Lighty and Carpenter joined with author/commentator Jim Hightower at the UAW Local 95 Hall in Janesville Saturday November 3rd, 11 am to 1 pm. Rob Zerban--who was challenging Paul Ryan in Wisconsin's 1st District--and John Nichols also appeared. Then, from 2:30 to 3:30 pm. Carpenter and Lighty appeared in Madison, WI, with Mark Pocan, Congressional Candidate in Wisconsin's 2nd District, one of the leaders of the Wisconsin walkout.
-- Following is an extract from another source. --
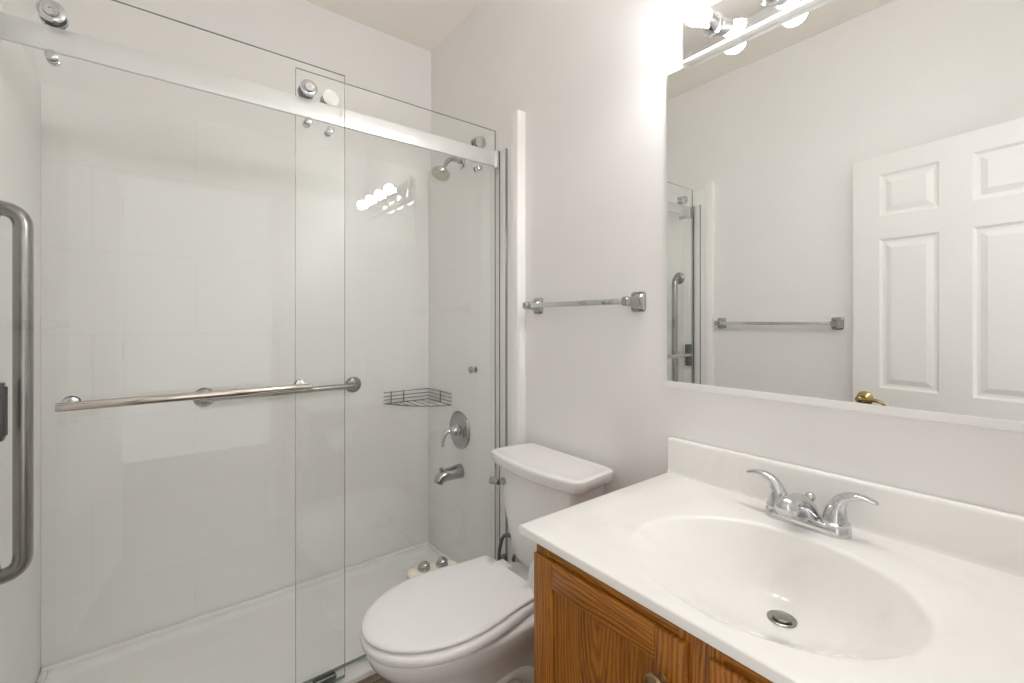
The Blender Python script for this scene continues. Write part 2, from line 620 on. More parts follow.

All three Wisconsin events also sought to help Congresswoman Tammy Baldwin, win her close race for the U.S. Senate.[4]
PRO Act
Patrick Zastrow was among more than 200 Colectivo Coffee workers who voted in March 2021 on whether to have a union represent employees at the chain’s 20 coffee shops in Madison, Milwaukee and Chicago, along with those working at its production facility, bakery and warehouse.
Wisconsin labor activists consider the episode an object lesson in the need for the Protect the Right to Organize Act — the PRO Act — which would provide the strongest reinforcement of labor rights since the National Labor Relations Act was passed in the Great Depression.
“There’s a realization … that this is a big social justice and social movement issue,” said Robert Kraig, executive director of Wisconsin Citizen Action, at a news conference April 26 2021 outside the Capitol called by his organization and the Wisconsin AFL-CIO.
Making it easier for workers to form unions would raise incomes and expand benefits, said Kraig. “It would have the biggest impact on African American workers, Latinx workers, women, because they are the ones that are in the professions [that] do not get a living wage job, and they don’t get good benefits.”
One provision of the PRO Act would ban employers from requiring workers to attend so-called captive audience meetings, such as Zastrow described at Colectivo, which are common when employers campaign to block unionization.
Zastrow, who spoke at the news conference, said the anti-union consultant would claim to workers “that we would be better off representing ourselves to ask for raises, increased benefits and better working conditions — something that many of us had tried already.”
“We want to make sure that people have dignity on the job and that they have respect,” said Wisconsin AFL-CIO President Stephanie Bloomingdale. “And that when they want to form a union, they ought to be able to do that free of intimidation, free of these shady union busters coming in making millions and millions of dollars on breaking the will of workers who are simply coming together to have a voice in their workplaces.” Originally passed in the South, “so-called ‘right to work’ laws are divisive and racist in their origins and intentions,” said Bill Franks, who chairs the Labor and Industry Committee of the Dane County NAACP. “The PRO Act is more than labor law reform — it is civil rights legislation. A union contract is the single best tool we have to close to close racial and gender wage gaps and to ensure dignity and due process for workers, regardless of where they were born, of who they are, and what industry they work in.”
In Wisconsin, Democratic Sen. Tammy Baldwin has been a cosponsor of the PRO Act since it was introduced.
Monday’s news conference was directed at increasing awareness of the legislation. It was also held to publicize a resolution that Democrats in the state Legislature have drafted for lawmakers to declare their support for the PRO Act.
Authors of the resolution, Rep. Chris Sinicki (D-Milwaukee) and Sen. Bob Wirch (D-Somers) began circulating a draft of the resolution seeking signatures from other lawmakers. Most of the Democrats in both houses have signed on. While Republican support would appear to be unlikely, Bloomingdale, along with Sinicki and Sen. Janis Ringhand (D-Evansville), who also took part in Monday’s news conference, said they would welcome any that they might get.
“It’s time that we as Wisconsinites got back to our progressive roots,” Sinicki said. “It’s time that we remember that this state in this nation was built on the backs of labor.”[5]